**TASK DESCRIPTION**
Print out every line, exactly as written.

**DATA PROVIDED**
------------------------------------------------------------
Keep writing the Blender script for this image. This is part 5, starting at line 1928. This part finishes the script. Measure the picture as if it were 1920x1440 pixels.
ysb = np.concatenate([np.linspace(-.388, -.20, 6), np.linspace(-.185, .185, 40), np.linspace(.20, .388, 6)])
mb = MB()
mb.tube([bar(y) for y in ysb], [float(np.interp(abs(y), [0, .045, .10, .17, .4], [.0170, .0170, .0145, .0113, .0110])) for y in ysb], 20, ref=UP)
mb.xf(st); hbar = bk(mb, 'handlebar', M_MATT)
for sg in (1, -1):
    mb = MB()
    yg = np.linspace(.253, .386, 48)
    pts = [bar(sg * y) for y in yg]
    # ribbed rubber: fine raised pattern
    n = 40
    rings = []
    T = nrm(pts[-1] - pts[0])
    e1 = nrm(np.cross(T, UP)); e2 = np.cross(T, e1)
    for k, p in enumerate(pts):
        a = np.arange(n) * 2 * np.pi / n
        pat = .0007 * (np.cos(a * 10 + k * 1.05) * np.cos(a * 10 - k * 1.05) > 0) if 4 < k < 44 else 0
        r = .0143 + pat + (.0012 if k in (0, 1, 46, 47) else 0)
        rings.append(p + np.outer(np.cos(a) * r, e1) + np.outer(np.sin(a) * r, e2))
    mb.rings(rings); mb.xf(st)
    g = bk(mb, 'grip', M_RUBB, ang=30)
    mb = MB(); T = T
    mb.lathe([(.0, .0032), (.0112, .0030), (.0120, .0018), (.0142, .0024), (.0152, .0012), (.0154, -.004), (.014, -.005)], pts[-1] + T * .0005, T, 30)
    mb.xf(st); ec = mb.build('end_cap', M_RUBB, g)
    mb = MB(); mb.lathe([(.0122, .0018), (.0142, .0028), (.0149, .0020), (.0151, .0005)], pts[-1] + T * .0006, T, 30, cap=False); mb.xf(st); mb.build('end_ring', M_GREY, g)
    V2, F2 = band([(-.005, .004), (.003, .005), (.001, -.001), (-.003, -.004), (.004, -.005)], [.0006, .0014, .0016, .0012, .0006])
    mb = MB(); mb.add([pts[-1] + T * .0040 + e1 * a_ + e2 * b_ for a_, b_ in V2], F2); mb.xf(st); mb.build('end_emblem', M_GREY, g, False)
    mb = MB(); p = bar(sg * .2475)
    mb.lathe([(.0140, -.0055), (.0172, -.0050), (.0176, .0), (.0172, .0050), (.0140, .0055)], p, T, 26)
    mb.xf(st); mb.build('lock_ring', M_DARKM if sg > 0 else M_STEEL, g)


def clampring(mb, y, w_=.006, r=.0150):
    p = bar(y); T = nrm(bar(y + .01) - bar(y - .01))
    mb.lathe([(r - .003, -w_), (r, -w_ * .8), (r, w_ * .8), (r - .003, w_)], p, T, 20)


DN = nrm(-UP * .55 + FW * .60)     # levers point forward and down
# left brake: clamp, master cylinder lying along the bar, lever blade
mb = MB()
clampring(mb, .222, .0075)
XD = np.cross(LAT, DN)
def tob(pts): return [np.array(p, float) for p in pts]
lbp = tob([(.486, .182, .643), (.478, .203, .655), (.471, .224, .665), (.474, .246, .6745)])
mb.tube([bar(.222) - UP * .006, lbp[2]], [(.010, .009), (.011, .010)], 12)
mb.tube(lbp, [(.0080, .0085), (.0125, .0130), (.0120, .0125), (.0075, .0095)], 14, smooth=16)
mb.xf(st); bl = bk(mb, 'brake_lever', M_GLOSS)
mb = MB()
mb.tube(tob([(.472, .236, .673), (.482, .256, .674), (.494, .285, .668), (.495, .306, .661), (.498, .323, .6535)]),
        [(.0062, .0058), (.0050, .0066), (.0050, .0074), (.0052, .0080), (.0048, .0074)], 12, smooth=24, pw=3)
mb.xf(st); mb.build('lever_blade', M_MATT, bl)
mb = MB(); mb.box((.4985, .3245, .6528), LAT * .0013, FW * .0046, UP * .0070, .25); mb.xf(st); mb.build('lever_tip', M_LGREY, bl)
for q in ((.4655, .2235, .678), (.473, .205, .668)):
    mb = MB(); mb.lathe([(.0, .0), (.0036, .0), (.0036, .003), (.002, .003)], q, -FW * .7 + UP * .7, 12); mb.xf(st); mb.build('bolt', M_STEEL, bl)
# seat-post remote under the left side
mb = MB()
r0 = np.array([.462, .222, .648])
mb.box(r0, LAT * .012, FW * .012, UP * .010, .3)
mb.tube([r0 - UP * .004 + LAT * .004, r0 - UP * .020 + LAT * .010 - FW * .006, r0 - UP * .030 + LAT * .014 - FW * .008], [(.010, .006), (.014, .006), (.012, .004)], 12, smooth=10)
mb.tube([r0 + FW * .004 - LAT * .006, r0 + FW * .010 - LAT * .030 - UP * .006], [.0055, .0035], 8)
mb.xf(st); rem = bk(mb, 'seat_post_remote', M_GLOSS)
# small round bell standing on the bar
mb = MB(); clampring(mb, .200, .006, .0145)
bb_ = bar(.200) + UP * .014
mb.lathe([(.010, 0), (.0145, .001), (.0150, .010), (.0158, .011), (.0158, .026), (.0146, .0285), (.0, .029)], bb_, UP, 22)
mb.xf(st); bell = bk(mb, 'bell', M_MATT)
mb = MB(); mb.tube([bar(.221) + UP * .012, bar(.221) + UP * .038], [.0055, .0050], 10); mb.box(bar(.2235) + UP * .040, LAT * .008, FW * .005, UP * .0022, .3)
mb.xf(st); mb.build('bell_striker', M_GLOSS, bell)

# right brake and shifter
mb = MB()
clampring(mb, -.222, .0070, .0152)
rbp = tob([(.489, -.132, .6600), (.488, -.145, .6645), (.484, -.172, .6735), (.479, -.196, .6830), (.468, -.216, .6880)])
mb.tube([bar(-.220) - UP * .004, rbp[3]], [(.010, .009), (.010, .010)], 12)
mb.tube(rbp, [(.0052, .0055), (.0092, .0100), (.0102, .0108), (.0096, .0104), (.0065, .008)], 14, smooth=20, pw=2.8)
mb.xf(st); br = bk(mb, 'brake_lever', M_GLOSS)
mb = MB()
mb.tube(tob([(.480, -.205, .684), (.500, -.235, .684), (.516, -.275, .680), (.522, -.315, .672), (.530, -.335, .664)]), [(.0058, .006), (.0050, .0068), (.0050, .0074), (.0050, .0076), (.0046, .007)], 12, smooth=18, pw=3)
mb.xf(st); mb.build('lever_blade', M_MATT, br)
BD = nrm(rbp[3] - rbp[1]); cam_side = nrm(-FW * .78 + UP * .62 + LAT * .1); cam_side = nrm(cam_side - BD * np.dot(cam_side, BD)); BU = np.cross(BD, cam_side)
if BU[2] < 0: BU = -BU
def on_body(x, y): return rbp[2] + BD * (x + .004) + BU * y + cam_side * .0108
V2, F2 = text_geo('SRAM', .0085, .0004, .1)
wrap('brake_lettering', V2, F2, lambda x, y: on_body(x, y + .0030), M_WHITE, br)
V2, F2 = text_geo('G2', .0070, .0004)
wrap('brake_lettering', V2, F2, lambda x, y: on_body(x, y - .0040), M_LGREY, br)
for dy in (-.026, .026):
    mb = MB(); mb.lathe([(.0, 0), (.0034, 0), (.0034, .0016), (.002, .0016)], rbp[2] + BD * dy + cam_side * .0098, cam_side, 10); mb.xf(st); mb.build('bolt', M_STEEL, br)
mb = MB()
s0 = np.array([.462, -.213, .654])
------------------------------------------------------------
**ANSWER TO THIS PROBLEM**
Keep writing the Blender script for this image. This is part 5, starting at line 1928. This part finishes the script. Measure the picture as if it were 1920x1440 pixels.
ysb = np.concatenate([np.linspace(-.388, -.20, 6), np.linspace(-.185, .185, 40), np.linspace(.20, .388, 6)])
mb = MB()
mb.tube([bar(y) for y in ysb], [float(np.interp(abs(y), [0, .045, .10, .17, .4], [.0170, .0170, .0145, .0113, .0110])) for y in ysb], 20, ref=UP)
mb.xf(st); hbar = bk(mb, 'handlebar', M_MATT)
for sg in (1, -1):
    mb = MB()
    yg = np.linspace(.253, .386, 48)
    pts = [bar(sg * y) for y in yg]
    # ribbed rubber: fine raised pattern
    n = 40
    rings = []
    T = nrm(pts[-1] - pts[0])
    e1 = nrm(np.cross(T, UP)); e2 = np.cross(T, e1)
    for k, p in enumerate(pts):
        a = np.arange(n) * 2 * np.pi / n
        pat = .0007 * (np.cos(a * 10 + k * 1.05) * np.cos(a * 10 - k * 1.05) > 0) if 4 < k < 44 else 0
        r = .0143 + pat + (.0012 if k in (0, 1, 46, 47) else 0)
        rings.append(p + np.outer(np.cos(a) * r, e1) + np.outer(np.sin(a) * r, e2))
    mb.rings(rings); mb.xf(st)
    g = bk(mb, 'grip', M_RUBB, ang=30)
    mb = MB(); T = T
    mb.lathe([(.0, .0032), (.0112, .0030), (.0120, .0018), (.0142, .0024), (.0152, .0012), (.0154, -.004), (.014, -.005)], pts[-1] + T * .0005, T, 30)
    mb.xf(st); ec = mb.build('end_cap', M_RUBB, g)
    mb = MB(); mb.lathe([(.0122, .0018), (.0142, .0028), (.0149, .0020), (.0151, .0005)], pts[-1] + T * .0006, T, 30, cap=False); mb.xf(st); mb.build('end_ring', M_GREY, g)
    V2, F2 = band([(-.005, .004), (.003, .005), (.001, -.001), (-.003, -.004), (.004, -.005)], [.0006, .0014, .0016, .0012, .0006])
    mb = MB(); mb.add([pts[-1] + T * .0040 + e1 * a_ + e2 * b_ for a_, b_ in V2], F2); mb.xf(st); mb.build('end_emblem', M_GREY, g, False)
    mb = MB(); p = bar(sg * .2475)
    mb.lathe([(.0140, -.0055), (.0172, -.0050), (.0176, .0), (.0172, .0050), (.0140, .0055)], p, T, 26)
    mb.xf(st); mb.build('lock_ring', M_DARKM if sg > 0 else M_STEEL, g)


def clampring(mb, y, w_=.006, r=.0150):
    p = bar(y); T = nrm(bar(y + .01) - bar(y - .01))
    mb.lathe([(r - .003, -w_), (r, -w_ * .8), (r, w_ * .8), (r - .003, w_)], p, T, 20)


DN = nrm(-UP * .55 + FW * .60)     # levers point forward and down
# left brake: clamp, master cylinder lying along the bar, lever blade
mb = MB()
clampring(mb, .222, .0075)
XD = np.cross(LAT, DN)
def tob(pts): return [np.array(p, float) for p in pts]
lbp = tob([(.486, .182, .643), (.478, .203, .655), (.471, .224, .665), (.474, .246, .6745)])
mb.tube([bar(.222) - UP * .006, lbp[2]], [(.010, .009), (.011, .010)], 12)
mb.tube(lbp, [(.0080, .0085), (.0125, .0130), (.0120, .0125), (.0075, .0095)], 14, smooth=16)
mb.xf(st); bl = bk(mb, 'brake_lever', M_GLOSS)
mb = MB()
mb.tube(tob([(.472, .236, .673), (.482, .256, .674), (.494, .285, .668), (.495, .306, .661), (.498, .323, .6535)]),
        [(.0062, .0058), (.0050, .0066), (.0050, .0074), (.0052, .0080), (.0048, .0074)], 12, smooth=24, pw=3)
mb.xf(st); mb.build('lever_blade', M_MATT, bl)
mb = MB(); mb.box((.4985, .3245, .6528), LAT * .0013, FW * .0046, UP * .0070, .25); mb.xf(st); mb.build('lever_tip', M_LGREY, bl)
for q in ((.4655, .2235, .678), (.473, .205, .668)):
    mb = MB(); mb.lathe([(.0, .0), (.0036, .0), (.0036, .003), (.002, .003)], q, -FW * .7 + UP * .7, 12); mb.xf(st); mb.build('bolt', M_STEEL, bl)
# seat-post remote under the left side
mb = MB()
r0 = np.array([.462, .222, .648])
mb.box(r0, LAT * .012, FW * .012, UP * .010, .3)
mb.tube([r0 - UP * .004 + LAT * .004, r0 - UP * .020 + LAT * .010 - FW * .006, r0 - UP * .030 + LAT * .014 - FW * .008], [(.010, .006), (.014, .006), (.012, .004)], 12, smooth=10)
mb.tube([r0 + FW * .004 - LAT * .006, r0 + FW * .010 - LAT * .030 - UP * .006], [.0055, .0035], 8)
mb.xf(st); rem = bk(mb, 'seat_post_remote', M_GLOSS)
# small round bell standing on the bar
mb = MB(); clampring(mb, .200, .006, .0145)
bb_ = bar(.200) + UP * .014
mb.lathe([(.010, 0), (.0145, .001), (.0150, .010), (.0158, .011), (.0158, .026), (.0146, .0285), (.0, .029)], bb_, UP, 22)
mb.xf(st); bell = bk(mb, 'bell', M_MATT)
mb = MB(); mb.tube([bar(.221) + UP * .012, bar(.221) + UP * .038], [.0055, .0050], 10); mb.box(bar(.2235) + UP * .040, LAT * .008, FW * .005, UP * .0022, .3)
mb.xf(st); mb.build('bell_striker', M_GLOSS, bell)

# right brake and shifter
mb = MB()
clampring(mb, -.222, .0070, .0152)
rbp = tob([(.489, -.132, .6600), (.488, -.145, .6645), (.484, -.172, .6735), (.479, -.196, .6830), (.468, -.216, .6880)])
mb.tube([bar(-.220) - UP * .004, rbp[3]], [(.010, .009), (.010, .010)], 12)
mb.tube(rbp, [(.0052, .0055), (.0092, .0100), (.0102, .0108), (.0096, .0104), (.0065, .008)], 14, smooth=20, pw=2.8)
mb.xf(st); br = bk(mb, 'brake_lever', M_GLOSS)
mb = MB()
mb.tube(tob([(.480, -.205, .684), (.500, -.235, .684), (.516, -.275, .680), (.522, -.315, .672), (.530, -.335, .664)]), [(.0058, .006), (.0050, .0068), (.0050, .0074), (.0050, .0076), (.0046, .007)], 12, smooth=18, pw=3)
mb.xf(st); mb.build('lever_blade', M_MATT, br)
BD = nrm(rbp[3] - rbp[1]); cam_side = nrm(-FW * .78 + UP * .62 + LAT * .1); cam_side = nrm(cam_side - BD * np.dot(cam_side, BD)); BU = np.cross(BD, cam_side)
if BU[2] < 0: BU = -BU
def on_body(x, y): return rbp[2] + BD * (x + .004) + BU * y + cam_side * .0108
V2, F2 = text_geo('SRAM', .0085, .0004, .1)
wrap('brake_lettering', V2, F2, lambda x, y: on_body(x, y + .0030), M_WHITE, br)
V2, F2 = text_geo('G2', .0070, .0004)
wrap('brake_lettering', V2, F2, lambda x, y: on_body(x, y - .0040), M_LGREY, br)
for dy in (-.026, .026):
    mb = MB(); mb.lathe([(.0, 0), (.0034, 0), (.0034, .0016), (.002, .0016)], rbp[2] + BD * dy + cam_side * .0098, cam_side, 10); mb.xf(st); mb.build('bolt', M_STEEL, br)
mb = MB()
s0 = np.array([.462, -.213, .654])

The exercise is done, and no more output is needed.